Açık söyleyeyim, biz buna tenezzül etmeyiz. Beğenilerimiz, bizim ölçülerimiz çok farklı, ben bunu büyük bir hakaret olarak görürüm. Sizin tarz yaşam, sizin tarz beğeni, sizin tarz birşeylere ikna olma, sizin tarz savaşma benim için bir küçüklüktür. Bırak değer vermeyi, saygı bile duyulmaz. Bu bizim savaşçılığımızdır. Ben savaşçılıktan zevk alan bir insanım, o tarz yaşam bizim gıdamızdır. Siz de bunun büyük yorgunu demeyelim ama adeta bunun altında ezilip büzülensiniz. Aşk yok, büyük öfkeler yok, dolayısıyla kişilikleriniz ancak ırgatçılık -varolan o eskiden hamalcılık- onun biraz yeni döneme uyarlanmış biçimi.

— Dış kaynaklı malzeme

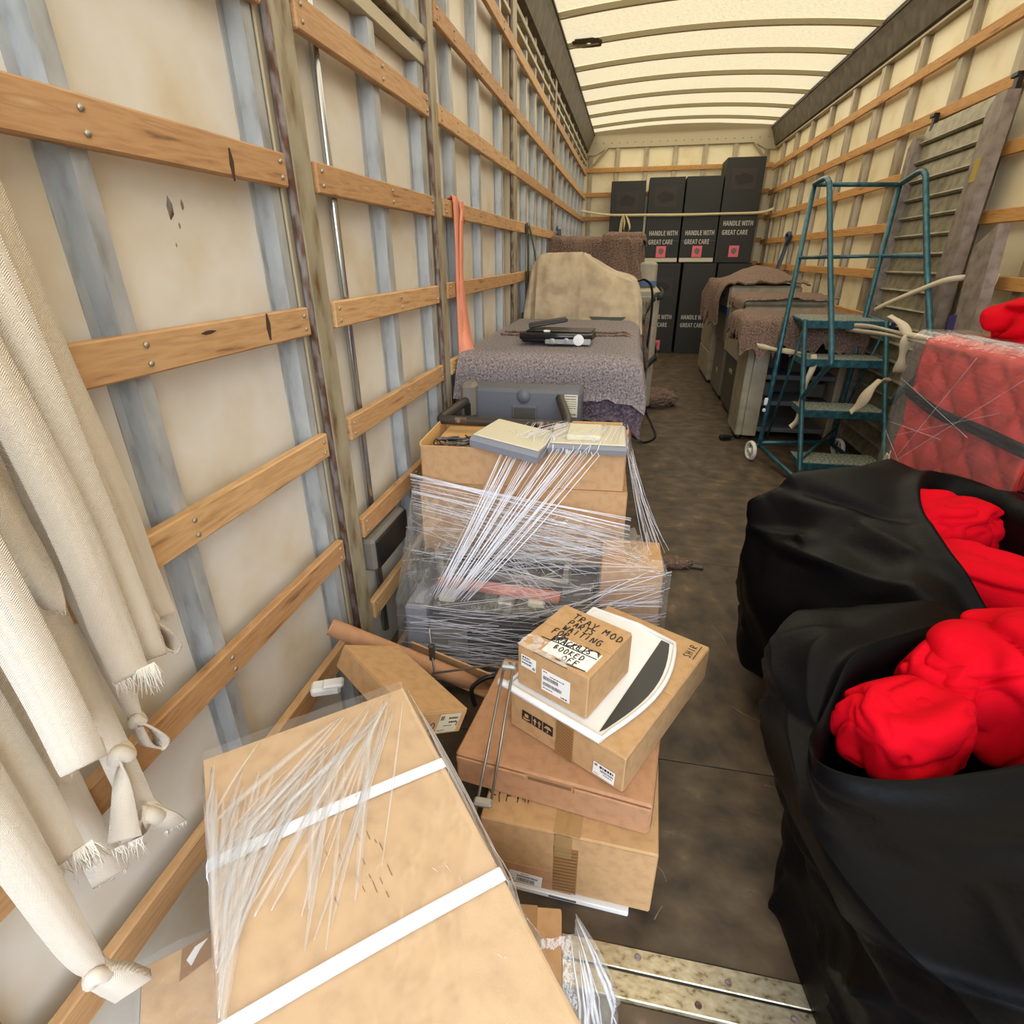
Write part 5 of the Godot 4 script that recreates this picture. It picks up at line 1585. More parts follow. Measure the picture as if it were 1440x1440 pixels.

Abartma da yapmıyorum. Keşke içinizden böyle fırlayanlar olsa, bütün gücümüzle destekleriz. Ama o hava yok. Denedik, çoğuna yetki verdik, yüzüne, gözüne bulaştırdı. Keşke bazı anlamlı, içeriği güçlü istemleri sizde doğurabilsek. Aslında çoğunuz sözümona yaşamak istiyor. “Benim haklarım, ben ne zaman yaşayacağım” gibi bazı hisleriniz var, o da kendini kandırmaktır. Ciddi değerli şeyler istediğinize inanmıyorum. İnansaydım hepsi sizin olsun derdim. Sizin istediğiniz şeyler çok farklı, sigara gibi şeyler, uyuşturucu. Sosyetenin içtiği uyuşturucunun bir anlamı var ama sizin kendinizi uyuşturmanızın da hiçbir özelliği yok. Lafla uyuşturma, basit, incir çekirdeği kabilinden şeylerle kendini uyuşturma. Mesela ben de kendimi uyuşturmuşum. Beni uyuşturan nedir? Beni uyuşturan kesin büyük çabalardır. Mesela her ele aldığım olayda bir müthişlik var, bir çarpıcılık var, şok edici durumlar vardır. Beni de bunlar uyuşturur, ya da uyuşturmaz da hareketlendirir.